A correlação entre UTEs e a crise hídrica
A crise hídrica tem se tornado um dos assuntos mais comentados nos últimos meses em decorrência da falta de chuvas. A falta de água interfere em diversos aspectos, inclusive na geração de energia (principalmente em um país no qual a principal fonte de energia é a hidrelétrica). Uma série de fatores pode ser considerada como causadora da falta de água, entre elas o mau gerenciamento dela, o aumento populacional e as questões climáticas.
Um dos maiores consumidores de água, hoje, é o setor agrícola. As informações divulgadas pela Organização das Nações Unidas para a Agricultura e Alimentação (FAO), destacam que 70% da água consumida é de responsabilidade dos produtores de alimentos, irrigação e pecuaristas. Atrás da agricultura, está a indústria, consumindo 22% do total. Essas questões também precisam ser consideradas no planejamento para pensar melhores alternativas na administração deste recurso finito.
No que diz respeito às condições climáticas, vale lembrar que o desmatamento visto na Amazônia em 2021 interfere diretamente na questão das chuvas.

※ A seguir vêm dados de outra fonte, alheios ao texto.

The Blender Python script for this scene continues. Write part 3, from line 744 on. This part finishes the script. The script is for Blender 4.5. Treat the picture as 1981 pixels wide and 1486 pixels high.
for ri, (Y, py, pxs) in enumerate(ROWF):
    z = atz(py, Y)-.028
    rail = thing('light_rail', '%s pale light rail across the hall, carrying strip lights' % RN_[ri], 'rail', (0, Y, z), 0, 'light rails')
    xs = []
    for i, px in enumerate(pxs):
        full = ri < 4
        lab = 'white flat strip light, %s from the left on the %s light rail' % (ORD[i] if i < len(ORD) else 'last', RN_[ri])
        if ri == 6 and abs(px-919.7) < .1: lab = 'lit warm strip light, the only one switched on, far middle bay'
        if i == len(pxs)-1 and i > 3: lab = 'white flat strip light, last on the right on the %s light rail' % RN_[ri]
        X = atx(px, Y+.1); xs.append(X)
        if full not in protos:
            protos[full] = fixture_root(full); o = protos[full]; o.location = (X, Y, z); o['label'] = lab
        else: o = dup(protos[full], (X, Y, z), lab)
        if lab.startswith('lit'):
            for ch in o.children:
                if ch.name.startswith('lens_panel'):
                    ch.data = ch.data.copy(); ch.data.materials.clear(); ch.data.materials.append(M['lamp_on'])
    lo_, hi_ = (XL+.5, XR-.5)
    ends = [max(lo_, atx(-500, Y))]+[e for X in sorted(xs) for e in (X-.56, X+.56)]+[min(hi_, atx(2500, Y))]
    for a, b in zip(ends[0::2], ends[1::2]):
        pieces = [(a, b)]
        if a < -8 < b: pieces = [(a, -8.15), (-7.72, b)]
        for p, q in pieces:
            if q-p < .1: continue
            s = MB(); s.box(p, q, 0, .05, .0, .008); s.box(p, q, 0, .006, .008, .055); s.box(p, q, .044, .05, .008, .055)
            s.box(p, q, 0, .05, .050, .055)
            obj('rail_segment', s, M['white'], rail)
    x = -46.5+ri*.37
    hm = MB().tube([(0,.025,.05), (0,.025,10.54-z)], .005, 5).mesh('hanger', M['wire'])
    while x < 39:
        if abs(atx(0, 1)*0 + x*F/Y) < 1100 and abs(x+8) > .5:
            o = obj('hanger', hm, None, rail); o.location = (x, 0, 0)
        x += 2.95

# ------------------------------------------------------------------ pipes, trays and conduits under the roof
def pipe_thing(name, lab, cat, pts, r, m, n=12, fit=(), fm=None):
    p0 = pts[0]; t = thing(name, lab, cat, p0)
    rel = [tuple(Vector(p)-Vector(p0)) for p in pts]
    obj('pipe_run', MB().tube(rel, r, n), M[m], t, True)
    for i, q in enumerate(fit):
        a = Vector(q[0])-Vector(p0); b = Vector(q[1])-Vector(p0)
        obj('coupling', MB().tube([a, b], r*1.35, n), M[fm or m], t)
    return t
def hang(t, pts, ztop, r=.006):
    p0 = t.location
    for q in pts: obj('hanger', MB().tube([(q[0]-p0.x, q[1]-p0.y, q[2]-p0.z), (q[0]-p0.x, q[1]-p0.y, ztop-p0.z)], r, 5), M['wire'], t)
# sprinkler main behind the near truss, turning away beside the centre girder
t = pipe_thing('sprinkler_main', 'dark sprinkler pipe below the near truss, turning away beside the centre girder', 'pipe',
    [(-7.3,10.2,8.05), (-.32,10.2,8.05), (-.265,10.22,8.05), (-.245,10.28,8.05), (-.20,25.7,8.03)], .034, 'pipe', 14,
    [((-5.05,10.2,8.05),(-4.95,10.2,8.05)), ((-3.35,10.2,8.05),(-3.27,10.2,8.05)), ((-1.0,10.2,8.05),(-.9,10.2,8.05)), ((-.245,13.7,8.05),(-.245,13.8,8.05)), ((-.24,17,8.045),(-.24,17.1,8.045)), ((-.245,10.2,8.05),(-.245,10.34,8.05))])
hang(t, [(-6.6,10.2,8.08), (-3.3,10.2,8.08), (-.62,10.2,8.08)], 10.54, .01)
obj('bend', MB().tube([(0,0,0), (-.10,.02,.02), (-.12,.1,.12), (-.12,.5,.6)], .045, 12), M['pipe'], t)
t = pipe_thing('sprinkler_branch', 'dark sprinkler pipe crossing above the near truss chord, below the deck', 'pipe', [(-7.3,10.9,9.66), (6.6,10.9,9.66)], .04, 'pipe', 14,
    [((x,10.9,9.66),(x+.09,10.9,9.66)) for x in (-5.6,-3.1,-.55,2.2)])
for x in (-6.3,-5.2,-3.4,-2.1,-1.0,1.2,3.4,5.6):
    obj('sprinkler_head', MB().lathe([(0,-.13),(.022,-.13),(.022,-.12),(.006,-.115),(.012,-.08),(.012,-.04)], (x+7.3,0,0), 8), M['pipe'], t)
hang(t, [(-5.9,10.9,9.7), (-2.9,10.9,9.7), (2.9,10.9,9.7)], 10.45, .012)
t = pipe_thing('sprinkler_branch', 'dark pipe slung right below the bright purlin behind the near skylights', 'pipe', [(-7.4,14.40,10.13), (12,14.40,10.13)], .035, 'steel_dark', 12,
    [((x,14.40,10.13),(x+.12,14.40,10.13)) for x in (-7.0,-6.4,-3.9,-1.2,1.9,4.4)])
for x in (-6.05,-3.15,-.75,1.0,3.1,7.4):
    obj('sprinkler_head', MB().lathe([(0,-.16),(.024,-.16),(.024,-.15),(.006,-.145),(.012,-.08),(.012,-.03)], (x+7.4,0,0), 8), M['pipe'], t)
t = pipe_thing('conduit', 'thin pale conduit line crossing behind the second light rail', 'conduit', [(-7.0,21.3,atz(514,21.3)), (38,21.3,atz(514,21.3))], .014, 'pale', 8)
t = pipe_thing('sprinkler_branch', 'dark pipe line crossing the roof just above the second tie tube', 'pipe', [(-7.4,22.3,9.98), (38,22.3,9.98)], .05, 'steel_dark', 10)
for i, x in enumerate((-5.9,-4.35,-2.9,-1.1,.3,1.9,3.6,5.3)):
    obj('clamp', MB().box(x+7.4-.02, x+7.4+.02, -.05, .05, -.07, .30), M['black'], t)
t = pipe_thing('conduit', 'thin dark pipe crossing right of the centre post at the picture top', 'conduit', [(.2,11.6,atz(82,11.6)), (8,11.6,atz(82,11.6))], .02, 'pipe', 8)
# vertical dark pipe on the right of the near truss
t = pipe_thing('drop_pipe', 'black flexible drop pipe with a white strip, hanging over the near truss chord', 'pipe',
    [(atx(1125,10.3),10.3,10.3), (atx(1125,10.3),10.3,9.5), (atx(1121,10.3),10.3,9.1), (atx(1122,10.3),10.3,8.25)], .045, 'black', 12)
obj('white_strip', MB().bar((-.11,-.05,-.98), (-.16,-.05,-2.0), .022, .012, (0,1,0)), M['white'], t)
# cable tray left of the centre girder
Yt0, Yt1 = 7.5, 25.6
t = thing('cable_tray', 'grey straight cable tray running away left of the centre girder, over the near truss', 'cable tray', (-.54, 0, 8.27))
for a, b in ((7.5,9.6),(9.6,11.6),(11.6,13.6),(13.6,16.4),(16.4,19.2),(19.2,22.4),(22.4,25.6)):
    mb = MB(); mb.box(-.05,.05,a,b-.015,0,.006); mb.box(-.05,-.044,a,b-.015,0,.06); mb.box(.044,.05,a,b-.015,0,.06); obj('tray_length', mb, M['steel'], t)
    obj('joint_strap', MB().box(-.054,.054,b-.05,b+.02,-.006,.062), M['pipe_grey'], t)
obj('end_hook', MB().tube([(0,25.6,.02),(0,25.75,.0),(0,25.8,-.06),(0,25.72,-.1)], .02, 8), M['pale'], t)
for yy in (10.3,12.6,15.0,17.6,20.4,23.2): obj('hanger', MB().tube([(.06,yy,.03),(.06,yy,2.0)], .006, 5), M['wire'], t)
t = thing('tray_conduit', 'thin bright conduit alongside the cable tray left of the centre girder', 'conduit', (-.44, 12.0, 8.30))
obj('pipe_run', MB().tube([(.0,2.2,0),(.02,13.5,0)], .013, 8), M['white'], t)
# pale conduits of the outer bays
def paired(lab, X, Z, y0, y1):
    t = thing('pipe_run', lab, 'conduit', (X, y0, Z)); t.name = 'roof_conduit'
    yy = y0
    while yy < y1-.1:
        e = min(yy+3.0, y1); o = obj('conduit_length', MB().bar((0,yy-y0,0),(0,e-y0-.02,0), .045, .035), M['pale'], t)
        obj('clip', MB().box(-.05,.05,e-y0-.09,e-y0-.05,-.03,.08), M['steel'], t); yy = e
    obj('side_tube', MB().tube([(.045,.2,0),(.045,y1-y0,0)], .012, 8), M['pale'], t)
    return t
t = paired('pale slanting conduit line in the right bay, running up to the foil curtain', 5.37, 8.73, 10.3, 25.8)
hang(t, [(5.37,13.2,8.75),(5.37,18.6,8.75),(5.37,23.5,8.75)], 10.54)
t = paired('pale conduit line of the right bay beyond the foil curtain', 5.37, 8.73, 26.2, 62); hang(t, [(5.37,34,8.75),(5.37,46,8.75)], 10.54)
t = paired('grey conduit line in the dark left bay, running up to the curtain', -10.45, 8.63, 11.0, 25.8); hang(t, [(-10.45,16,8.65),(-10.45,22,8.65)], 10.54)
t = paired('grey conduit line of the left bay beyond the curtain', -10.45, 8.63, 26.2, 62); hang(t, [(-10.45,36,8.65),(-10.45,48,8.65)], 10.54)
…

Todo o processo de interferência no ambiente implica no impedimento da evapotranspiração – efeito natural que é responsável pela transferência de água de uma região para outra por meio da atmosfera.
Todas essas problemáticas podem culminar no que os especialistas chamam de “insegurança energética”. Nesse sentido, o professor conclui que, “o maior risco para a insegurança energética são medidas e atos governamentais incabíveis”, como a extinção do horário de verão, uma medida simples mas que costumava economizar energia. Ainda na visão de Leonardo, o cenário atual reforça que “o Brasil precisa começar a atuar com medidas preventivas e não corretivas”.